Hypocrisy frustrates me no end. You can tell, can’t you? Usually, it’s right wing hypocrisy that gets me riled up most, simply because they’re in power and their hypocrisy is so blatant.
For instance: the Republicans have a love/hate relationship with “politics.” When the cameras are on and the microphones open, they moan and whine and sometimes are apoplectic about the other side “playing politics,” which in an of it self is hilarity at it’s finest — imagine, politicians playing politics, and the politicians in power upset about it! They must be pretty insecure in their position, don’t you think?
Anyway, here’s an example of the right wing doing exactly what they accuse the left wing of doing: inserting politics into something that is supposed to be non-political. Again.
A leading Republican donor who once suggested that public broadcasting journalists should be penalized for biased programs is the top candidate to succeed the controversial chairman at the Corporation for Public Broadcasting, according to people at CPB and others in public broadcasting.
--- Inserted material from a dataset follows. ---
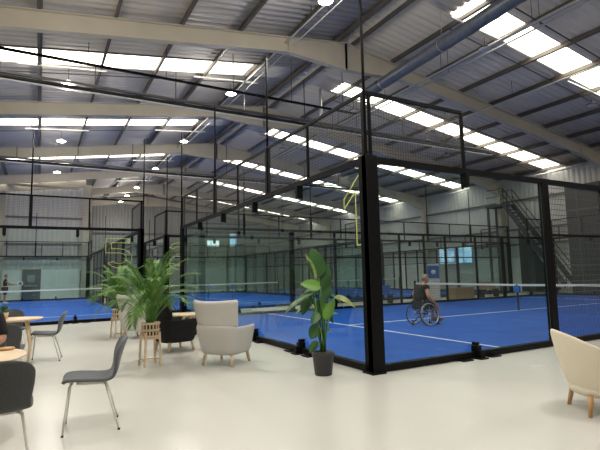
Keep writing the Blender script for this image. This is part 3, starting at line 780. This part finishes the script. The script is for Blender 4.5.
areca('feathery areca palm in a slatted wooden stand, nearer one, in front of the black armchair', (-2.50, 2.48, 0), 3, n=34, spread=.85, H=1.22)
areca('feathery areca palm in a slatted wooden stand, farther one, beside the half hidden grey armchair', (-2.42, 6.45, 0), 9, n=28, spread=.62, H=1.2)

# bird-of-paradise plant
t = thing('potted_bird_of_paradise', 'tall broad-leaved plant in a dark grey pot in front of the court glass', 'plant', (-.625, .32, 0), 0)
MB().lathe([(.112, 0), (.118, .01), (.150, .27), (.156, .275), (.158, .305), (.147, .305), (.143, .27), (0, .27)], n=36).build('pot', pot_m, t)
MB().lathe([(0, .27), (.143, .27), (.143, .282), (0, .288)], n=20).build('soil', soil_m, t)
Rv = Vector((r2.x, r2.y, 0)).normalized(); Fv = Vector((-Rv.y, Rv.x, 0))     # lateral and depth directions around the plant
def LP3(u, d, z): return Rv*u + Fv*d + Vector((0, 0, z))
# (base u,d,z) (tip u,d,z) width, side, material, droop
leaves = [((-.03, .02, 1.32), (-.12, .05, 1.74), .15, (.9, .35, .1), leaf_m, .0),
          ((-.07, -.04, 1.30), (-.22, -.06, 1.66), .055, (.5, -.7, .3), leaf_pale_m, .0),
          ((.0, .06, 1.24), (.10, .10, 1.52), .11, (1, .2, 0), leaf_m, .05),
          ((.02, .06, 1.16), (.14, .0, 1.36), .09, (1, .2, 0), leaf_m, .05),
          ((-.01, -.05, 1.18), (-.29, -.10, 1.27), .095, (.1, .5, .85), leaf_bright_m, .1),
          ((-.04, .05, 1.16), (-.24, .1, 1.14), .08, (.1, .7, .7), leaf_m, .1),
          ((-.13, 0, 1.08), (-.27, .02, .82), .11, (.8, .5, 0), leaf_m, .05),
          ((-.17, -.08, 1.06), (-.52, -.14, .93), .07, (.1, .9, .45), leaf_m, .25),
          ((-.10, .10, 1.02), (-.38, .1, .86), .06, (.2, .8, .5), leaf_bright_m, .2),
          ((-.02, .08, 1.02), (-.02, .12, .82), .085, (1, .2, 0), leaf_m, .0),
          ((.04, -.05, .74), (.17, -.10, 1.02), .085, (.85, .3, -.4), leaf_bright_m, .0),
          ((.05, -.02, .78), (.06, -.06, .98), .06, (.85, .3, -.2), leaf_bright_m, .0),
          ((-.10, -.06, 1.12), (-.36, -.14, 1.05), .06, (.1, .8, .6), leaf_m, .2),
          ((.03, -.06, .98), (.14, -.14, 1.16), .06, (.9, .2, .2), leaf_m, .0),
          ((.06, .10, .80), (.24, .16, .84), .05, (.2, .8, .5), leaf_bright_m, .2),
          ((.18, 0, 1.05), (.47, .0, .98), .06, (.2, .75, .65), leaf_pale_m, .3),
          ((.12, .08, 1.08), (.34, .20, .94), .06, (.1, .9, .3), leaf_m, .3),
          ((-.02, .05, 1.10), (.15, .1, 1.22), .07, (.5, .2, .8), leaf_m, .1),
          ((-.05, -.08, .68), (-.17, -.12, .50), .10, (.9, .3, 0), leaf_m, .0),
          ((-.06, -.12, .46), (-.19, -.18, .33), .075, (.8, .5, .2), leaf_m, .0),
          ((.05, .06, .58), (.17, .10, .58), .05, (.2, .9, .3), leaf_m, .3),
          ((.02, .05, .90), (.16, .1, .70), .06, (.6, .5, .5), leaf_m, .1),
          ((-.05, -.08, .84), (-.15, -.16, .70), .07, (1, .1, .1), leaf_m, .0)]
for i, (a, c, wv, sd, m, dr) in enumerate(leaves):
    A = LP3(*a); B_ = LP3(*c); root = LP3(.035*math.cos(i*2.4), .035*math.sin(i*2.4), .31)
    mid = root.lerp(A, .55)+Vector((0, 0, .04)); st = MB().tube([root, mid, A], [.010, .008, .005], 7).build('stem', leaf_bright_m if i % 3 == 0 else leaf_m, t)
    side = Rv*sd[0]+Fv*sd[1]+Vector((0, 0, sd[2]))
    b = MB(); leaf_blade(b, A, B_, side, wv, dr, n=12, fold=.22, shape=.5); b.build('leaf_blade', m, t, solid=.002, sub=1)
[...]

Cheryl F. Halpern, who was appointed to the CPB board by President Bush three years ago, is in line to replace Kenneth Y. Tomlinson as the head of the agency that distributes federal funds to noncommercial radio and TV stations and serves as a buffer between public broadcasting and politicians seeking to influence its news reporting and programming.
… Halpern and her husband, Fred, have been major financial supporters of Republican candidates for years. At one point during the 2004 elections, Mother Jones magazine ranked the Halperns among the nation’s top 100 “hard” money donors (contributions made directly to candidates, not party organizations) and said they contributed a total of $81,800 to, among others, President Bush and Republican Sens. Trent Lott (Miss.), Sam Brownback (Kan.), Conrad Burns (Mont.) and Christopher Bond (Mo.). The magazine said that 95 percent of their contributions during that election cycle went to Republicans.
It’s just hilarious to me how people still describe CPB as a “buffer” between PBS and politics.